Bamberger: He brings something to the broadcasts that others are not. Over time, he’s going to get rewarded for that, financially and otherwise, in a way that he was not as a caddie. Seems to me he’s in a good place. What he’s thinking I could not say.

6. With GOLF’s inaugural Style Issue now on newsstands — and with Style Week officially here on GOLF.com — we must ask: Of any player past or present, whose style do you most admire?

Shipnuck: Hogan. So clean and timeless.

Sens: Arnie’s one obvious choice. Ditto Seve Ballesteros, slashing his way to a win at the British Open at St. Andrews in ‘84 (dark blue sweater over a crisp white collared shirt), where he cut about as dashing a profile as a golfer can cut. More dashing, anyway, than a certain former editor at our magazine who used to tuck his shirt deep into his underwear and then pull the underwear up so high that it rose above his belt line as he teed off. I guess you’d call him the anti-Arnie.

Zak: I don’t think Justin Thomas gets enough love for his style. Of all the elite players, he’s taken plenty of steps toward the Billy Horschel/Morgan Hoffmann end of the spectrum (but not that far), and done it in a very classy, simple way. He rocks pink pants better than anyone else, but that’s as complicated as he makes things. And oh, yeah, he also wins a lot now. Trophies make every pair of fluorescent pants look better.

Ritter: All good choices so far. I’ll add Freddie, whose swing and insouciance meshed well with his on-course style.

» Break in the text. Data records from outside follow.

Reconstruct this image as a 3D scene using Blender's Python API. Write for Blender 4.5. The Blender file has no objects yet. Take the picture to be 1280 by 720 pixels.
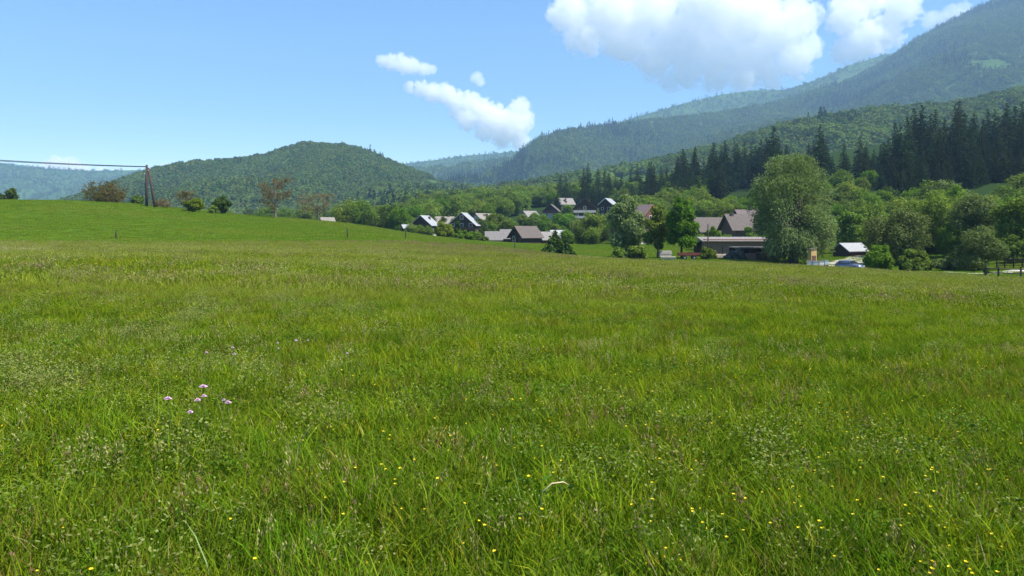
import bpy, math, random
import numpy as np
from mathutils import Vector

random.seed(7)
rng = np.random.default_rng(7)
sc = bpy.context.scene
COL = sc.collection
F = 900.0          # focal length in photo pixels (1280 wide)
YH = 285.0         # photo row of the horizon
ZC = 1.65          # eye height
R = math.radians

# ------------------------------------------------------------------ scene, camera, light
SUN_AZ, SUN_EL = R(116), R(58)
w = bpy.data.worlds.new("World"); sc.world = w; w.use_nodes = True
nt = w.node_tree
bg = nt.nodes["Background"]
skyn = nt.nodes.new("ShaderNodeTexSky"); skyn.sky_type = 'NISHITA'; skyn.sun_disc = False
skyn.sun_elevation = SUN_EL; skyn.sun_rotation = SUN_AZ
skyn.altitude = 500; skyn.air_density = 1.0; skyn.dust_density = 0.0; skyn.ozone_density = 1.6
hs_ = nt.nodes.new('ShaderNodeHueSaturation'); hs_.inputs['Saturation'].default_value = 1.25; hs_.inputs['Hue'].default_value = .503; nt.links.new(skyn.outputs[0], hs_.inputs['Color'])
nt.links.new(hs_.outputs[0], bg.inputs[0]); bg.inputs[1].default_value = 0.094
sl = bpy.data.lights.new("sun", 'SUN'); sl.energy = 5.0; sl.angle = R(0.5); sl.color = (1, 0.94, 0.83)
so = bpy.data.objects.new("sun", sl); COL.objects.link(so)
sd = Vector((math.sin(SUN_AZ)*math.cos(SUN_EL), math.cos(SUN_AZ)*math.cos(SUN_EL), math.sin(SUN_EL)))
so.rotation_euler = (-sd).to_track_quat('-Z', 'Y').to_euler()
cam = bpy.data.cameras.new("camera"); co = bpy.data.objects.new("camera", cam); COL.objects.link(co)
cam.sensor_width = 36; cam.lens = 36*F/1280; cam.shift_y = -(360-YH)/1280
cam.clip_start = 0.05; cam.clip_end = 60000
co.location = (0, 0, ZC); co.rotation_euler = (R(90), 0, 0)
sc.camera = co
sc.view_settings.view_transform = 'Standard'; sc.view_settings.look = 'None'
sc.view_settings.gamma = 1; sc.view_settings.exposure = 1.05; sc.view_settings.use_curve_mapping = False
cy = sc.cycles
cy.max_bounces = 14; cy.diffuse_bounces = 3; cy.glossy_bounces = 2; cy.transmission_bounces = 4
cy.volume_bounces = 14; cy.transparent_max_bounces = 6; cy.use_denoising = True
cy.volume_step_rate = 1.0; cy.volume_max_steps = 400
cy.sample_clamp_indirect = 4.0

# ------------------------------------------------------------------ numpy noise
def _hash(ix, iy, seed):
    n = (ix.astype(np.int64)*374761393 + iy.astype(np.int64)*668265263 + seed*144269) & 0x7fffffff
    n = ((n ^ (n >> 13))*1274126177) & 0x7fffffff
    return ((n ^ (n >> 16)) & 0xffff)/65535.0
def vnoise(x, y, seed=0):
    x = np.asarray(x, float); y = np.asarray(y, float)
    ix = np.floor(x); iy = np.floor(y); fx = x-ix; fy = y-iy
    fx = fx*fx*(3-2*fx); fy = fy*fy*(3-2*fy)
    a = _hash(ix, iy, seed); b = _hash(ix+1, iy, seed); c = _hash(ix, iy+1, seed); d = _hash(ix+1, iy+1, seed)
    return (a*(1-fx)+b*fx)*(1-fy)+(c*(1-fx)+d*fx)*fy
def fbm(x, y, seed=0, octv=4):
    s = 0; a = .5; t = 0
    for k in range(octv):
        s = s + a*vnoise(x*2**k+17.3*k, y*2**k-9.1*k, seed+k); t += a; a *= .5
    return s/t

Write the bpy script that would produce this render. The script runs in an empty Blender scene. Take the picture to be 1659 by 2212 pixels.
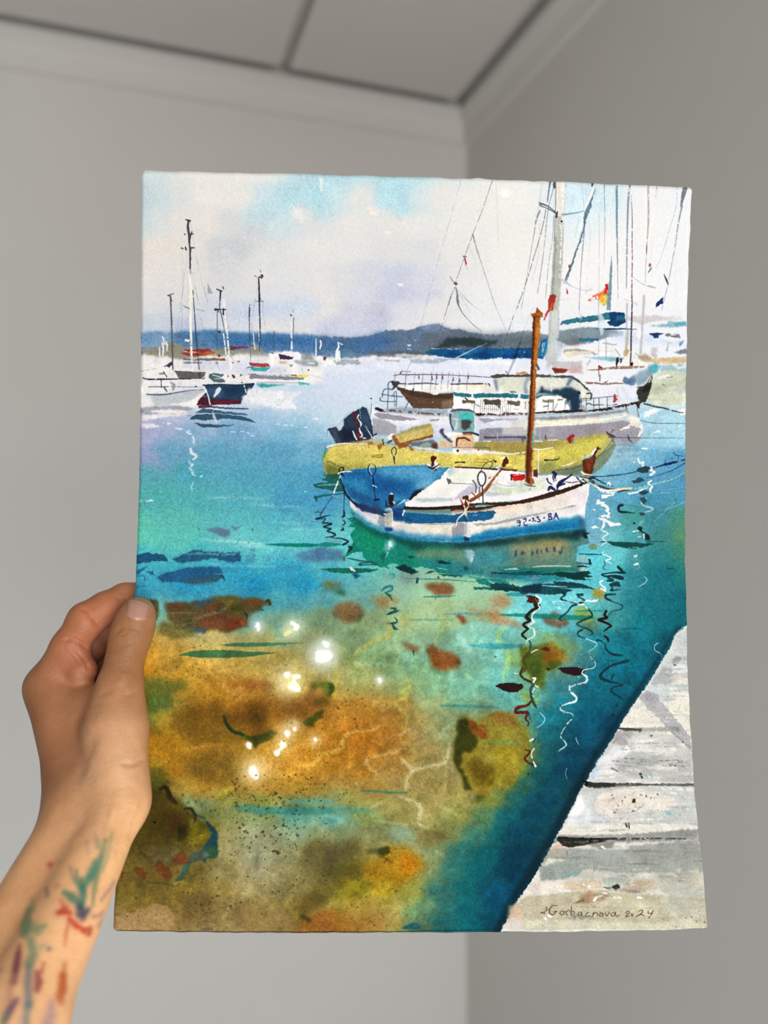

Passov: Surprise, surprise, I’ll go with Tiger, who was always meticulously attired, albeit red, red, red. As a history buff, I’ll tell you to go back and check out Jimmy Demaret, a three-time Masters champ in the 1940s and 50s, who pushed the fashion envelope fairly frequently and generally succeeded in looking sharp.

Bamberger: Young Tom. Plus, the mustache.